Replay Strategy Guide
Rite of the Veilstorm is designed for two playthroughs. Here is the optimal approach:
Playthrough 1: Preservation Path
| Trial | Recommended Approach |
|---|---|
| Veil | Accept both truths |
| Memory | Preserve painful truths |
| Burden | Help all spirits, answer that you felt their pain |
| Conviction | Sacrifice the Keeper of the Storm (not a real Keeper — lowest cost) |
| Storm | Answer "yes" — the Codex is worth saving |
| Final Choice | Sacrifice |
Time: ~45 minutes
Experience: This path gives you the emotional weight of the game's central question: is preservation worth the cost?

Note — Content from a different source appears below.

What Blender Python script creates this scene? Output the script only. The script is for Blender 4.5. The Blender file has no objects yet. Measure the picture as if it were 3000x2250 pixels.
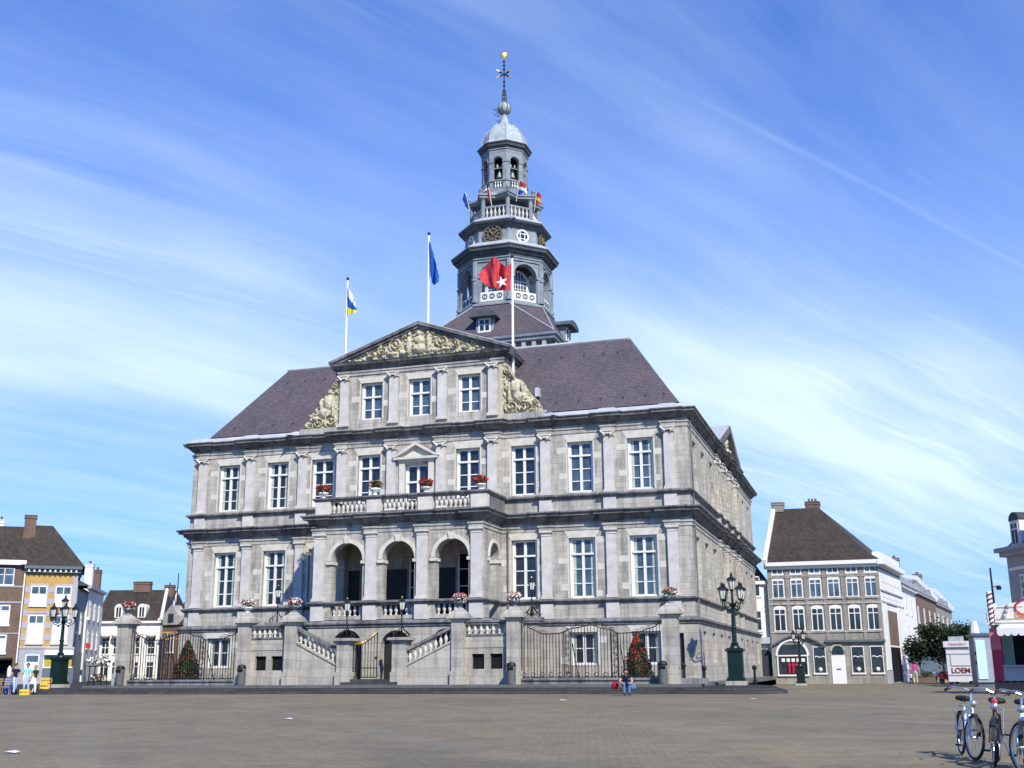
import bpy, bmesh, math, random
from mathutils import Vector, Matrix, noise
R = math.radians
S = bpy.context.scene
COL = S.collection
rnd = random.Random(11)

# ------------------------------------------------------------------ helpers
class MB:
    """collects shapes, then links them as ONE mesh object"""
    def __init__(s): s.v = []; s.f = []; s.m = []
    def add(s, vs, fs, mi=0):
        n = len(s.v); s.v += [tuple(p) for p in vs]
        for q in fs: s.f.append([i + n for i in q]); s.m.append(mi)
    def box(s, x0, x1, y0, y1, z0, z1, mi=0):
        s.add([(x0,y0,z0),(x1,y0,z0),(x1,y1,z0),(x0,y1,z0),(x0,y0,z1),(x1,y0,z1),(x1,y1,z1),(x0,y1,z1)],
              [(0,3,2,1),(4,5,6,7),(0,1,5,4),(1,2,6,5),(2,3,7,6),(3,0,4,7)], mi)
    def cbox(s, x, y, z0, z1, wx, wy=None, mi=0):
        wy = wx if wy is None else wy
        s.box(x-wx/2, x+wx/2, y-wy/2, y+wy/2, z0, z1, mi)
    def prism(s, poly, y0, y1, mi=0):        # polygon in x,z extruded along y
        n = len(poly)
        s.add([(x,y0,z) for x,z in poly] + [(x,y1,z) for x,z in poly],
              [list(range(n)), list(range(2*n-1,n-1,-1))] + [(i,n+i,n+(i+1)%n,(i+1)%n) for i in range(n)], mi)
    def prismx(s, poly, x0, x1, mi=0):       # polygon in y,z extruded along x
        n = len(poly)
        s.add([(x0,y,z) for y,z in poly] + [(x1,y,z) for y,z in poly],
              [list(range(n)), list(range(2*n-1,n-1,-1))] + [(i,n+i,n+(i+1)%n,(i+1)%n) for i in range(n)], mi)
    def prismz(s, poly, z0, z1, mi=0):
        n = len(poly)
        s.add([(x,y,z0) for x,y in poly] + [(x,y,z1) for x,y in poly],
              [list(range(n-1,-1,-1)), list(range(n,2*n))] + [(i,(i+1)%n,n+(i+1)%n,n+i) for i in range(n)], mi)
    def lathe(s, prof, n=12, c=(0,0,0), ph=0.0, mi=0, sx=1, sy=1):   # prof: (r,z) bottom to top
        b = []
        for r, z in prof:
            for k in range(n):
                a = ph + 2*math.pi*k/n
                b.append((c[0]+r*sx*math.cos(a), c[1]+r*sy*math.sin(a), c[2]+z))
        fs = []
        for j in range(len(prof)-1):
            for k in range(n):
                k2 = (k+1) % n
                fs.append((j*n+k, j*n+k2, (j+1)*n+k2, (j+1)*n+k))
        fs.append(list(range(n-1,-1,-1))); fs.append([(len(prof)-1)*n+k for k in range(n)])
        s.add(b, fs, mi)
    def tube(s, pts, r, n=6, mi=0, closed=False):
        P = [Vector(p) for p in pts]; N = len(P); rr = r if isinstance(r,(list,tuple)) else [r]*N
        vs = []; up0 = None
        for i in range(N):
            a = P[i-1] if (i or closed) else P[i]; b = P[(i+1)%N] if (i < N-1 or closed) else P[i]
            t = (b-a)
            if t.length < 1e-9: t = Vector((0,0,1))
            t.normalize()
            ref = Vector((0,0,1)) if abs(t.z) < .95 else Vector((1,0,0))
            u = t.cross(ref)
            if up0 is not None:
                u = up0 - t*up0.dot(t)
                if u.length < 1e-6: u = t.cross(ref)
            u.normalize(); up0 = u; w = t.cross(u)
            for k in range(n):
                q = 2*math.pi*k/n
                vs.append(P[i] + (u*math.cos(q)+w*math.sin(q))*rr[i])
        fs = []
        for i in range(N if closed else N-1):
            j = (i+1) % N
            for k in range(n): fs.append((i*n+k, i*n+(k+1)%n, j*n+(k+1)%n, j*n+k))
        if not closed: fs.append(list(range(n-1,-1,-1))); fs.append([(N-1)*n+k for k in range(n)])
        s.add(vs, fs, mi)
    def ball(s, c, r, n=10, m=7, mi=0, sz=1.0):
        s.lathe([(max(.002,r*math.sin(math.pi*j/m)), -r*sz*math.cos(math.pi*j/m)) for j in range(m+1)], n, c, 0, mi)
    def quad(s, a, b, c, d, mi=0): s.add([a,b,c,d], [(0,1,2,3)], mi)
    def mesh(s, name, mats, smooth=False):
        me = bpy.data.meshes.new(name); me.from_pydata(s.v, [], s.f)
        if not isinstance(mats,(list,tuple)): mats = [mats]
        for m in mats: me.materials.append(m)
        me.polygons.foreach_set('material_index', s.m)
        if smooth: me.polygons.foreach_set('use_smooth', [True]*len(s.f))
        me.validate(); me.update()
        return me
    def build(s, name, mats, parent=None, loc=None, rz=0, smooth=False, world=False):
        return link(name, s.mesh(name, mats, smooth), parent, loc, rz, world)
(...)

Playthrough 2: Liberation Path
| Trial | Recommended Approach |
|---|---|
| Veil | Challenge — neither is true |
| Memory | Forget the painful — let go |
| Burden | Help selectively, answer honestly about mixed motives |
| Conviction | Sacrifice the Keeper of Memory (the past holds you back) |
| Storm | Answer "no" — it's time to let go |
| Final Choice | New Beginning |
Time: ~25 minutes (dialogue skips, known paths)
Experience: Dialogue variations add new context. The ending hits differently now that you know what Myrin is giving up.
FAQ
Is there any combat?
No. Zero combat, zero fail states, no wrong answers. The game is a narrative experience.
How long is one playthrough?
30-60 minutes depending on reading speed and exploration thoroughness.
Can I replay specific trials?
The game saves checkpoints at each trial start. You can reload from any checkpoint after completing it once.
Does the game work on Mac/Linux?
The browser version works on any platform with WebGL2 support. The downloadable build is Windows-only.
Is this a horror game?
It has atmospheric tension and some dark themes, but no jumpscares, gore, or traditional horror elements.
Are there multiple endings beyond the two main ones?
Two distinct endings with multiple contextual variants based on your choices. The core binary is sacrifice vs. new beginning, but the emotional framing changes significantly.
Will the game receive updates?
The developer lists the status as "In development." The current build is complete and fully playable. Future updates are likely polish and additional content.